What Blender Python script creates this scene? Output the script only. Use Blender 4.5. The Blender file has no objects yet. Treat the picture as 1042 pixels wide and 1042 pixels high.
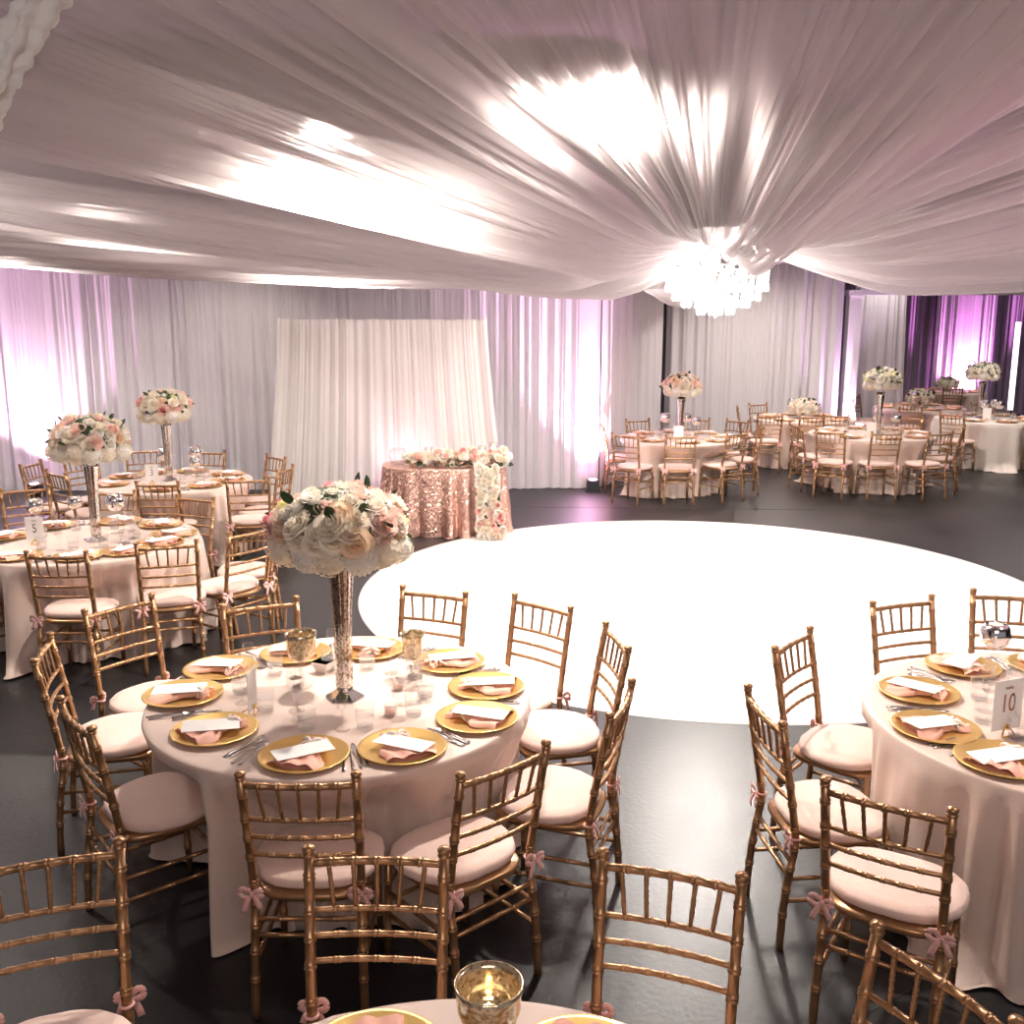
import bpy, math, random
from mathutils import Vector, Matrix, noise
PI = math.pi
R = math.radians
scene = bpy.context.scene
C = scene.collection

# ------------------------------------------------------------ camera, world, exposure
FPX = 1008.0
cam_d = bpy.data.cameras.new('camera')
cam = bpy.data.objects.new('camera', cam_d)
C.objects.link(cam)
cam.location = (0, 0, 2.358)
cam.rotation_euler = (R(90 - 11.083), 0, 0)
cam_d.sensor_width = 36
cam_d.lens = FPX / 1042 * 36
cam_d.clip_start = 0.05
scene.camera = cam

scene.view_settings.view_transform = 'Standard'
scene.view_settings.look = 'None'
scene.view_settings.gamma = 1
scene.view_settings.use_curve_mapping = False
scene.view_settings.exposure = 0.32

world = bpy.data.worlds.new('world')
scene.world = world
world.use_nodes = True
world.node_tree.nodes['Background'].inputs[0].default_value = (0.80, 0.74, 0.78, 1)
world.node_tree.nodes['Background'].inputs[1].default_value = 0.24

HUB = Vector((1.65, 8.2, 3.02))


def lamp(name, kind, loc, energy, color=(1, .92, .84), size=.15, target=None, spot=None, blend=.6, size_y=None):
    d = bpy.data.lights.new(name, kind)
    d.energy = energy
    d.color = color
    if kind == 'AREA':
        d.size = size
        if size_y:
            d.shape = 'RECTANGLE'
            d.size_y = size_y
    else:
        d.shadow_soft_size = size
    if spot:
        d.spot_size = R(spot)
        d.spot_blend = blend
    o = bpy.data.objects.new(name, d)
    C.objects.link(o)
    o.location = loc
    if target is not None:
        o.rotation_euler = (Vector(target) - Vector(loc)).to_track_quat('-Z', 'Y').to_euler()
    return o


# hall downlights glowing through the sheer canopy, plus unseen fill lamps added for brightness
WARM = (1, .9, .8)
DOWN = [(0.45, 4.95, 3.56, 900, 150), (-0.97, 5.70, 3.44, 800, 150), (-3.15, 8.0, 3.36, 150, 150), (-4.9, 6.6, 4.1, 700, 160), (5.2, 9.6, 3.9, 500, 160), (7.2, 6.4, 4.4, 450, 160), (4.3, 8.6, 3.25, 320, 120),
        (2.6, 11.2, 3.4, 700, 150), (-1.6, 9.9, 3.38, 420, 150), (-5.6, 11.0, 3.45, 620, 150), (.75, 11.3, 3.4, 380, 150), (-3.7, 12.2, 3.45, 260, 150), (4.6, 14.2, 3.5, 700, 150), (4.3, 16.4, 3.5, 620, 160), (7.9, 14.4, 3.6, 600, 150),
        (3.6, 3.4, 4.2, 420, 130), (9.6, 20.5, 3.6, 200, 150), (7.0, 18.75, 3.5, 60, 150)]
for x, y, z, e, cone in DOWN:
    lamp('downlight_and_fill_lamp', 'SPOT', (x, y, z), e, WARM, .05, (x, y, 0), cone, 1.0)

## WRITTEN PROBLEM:
Return only the lines running from the top of the data to the line that holds "C = scene.collection". Include both of those lines, but skip the pictures.

## FULL RESPONSE:
What Blender Python script creates this scene? Output the script only. Use Blender 4.5. The Blender file has no objects yet. Treat the picture as 1042 pixels wide and 1042 pixels high.
import bpy, math, random
from mathutils import Vector, Matrix, noise
PI = math.pi
R = math.radians
scene = bpy.context.scene
C = scene.collection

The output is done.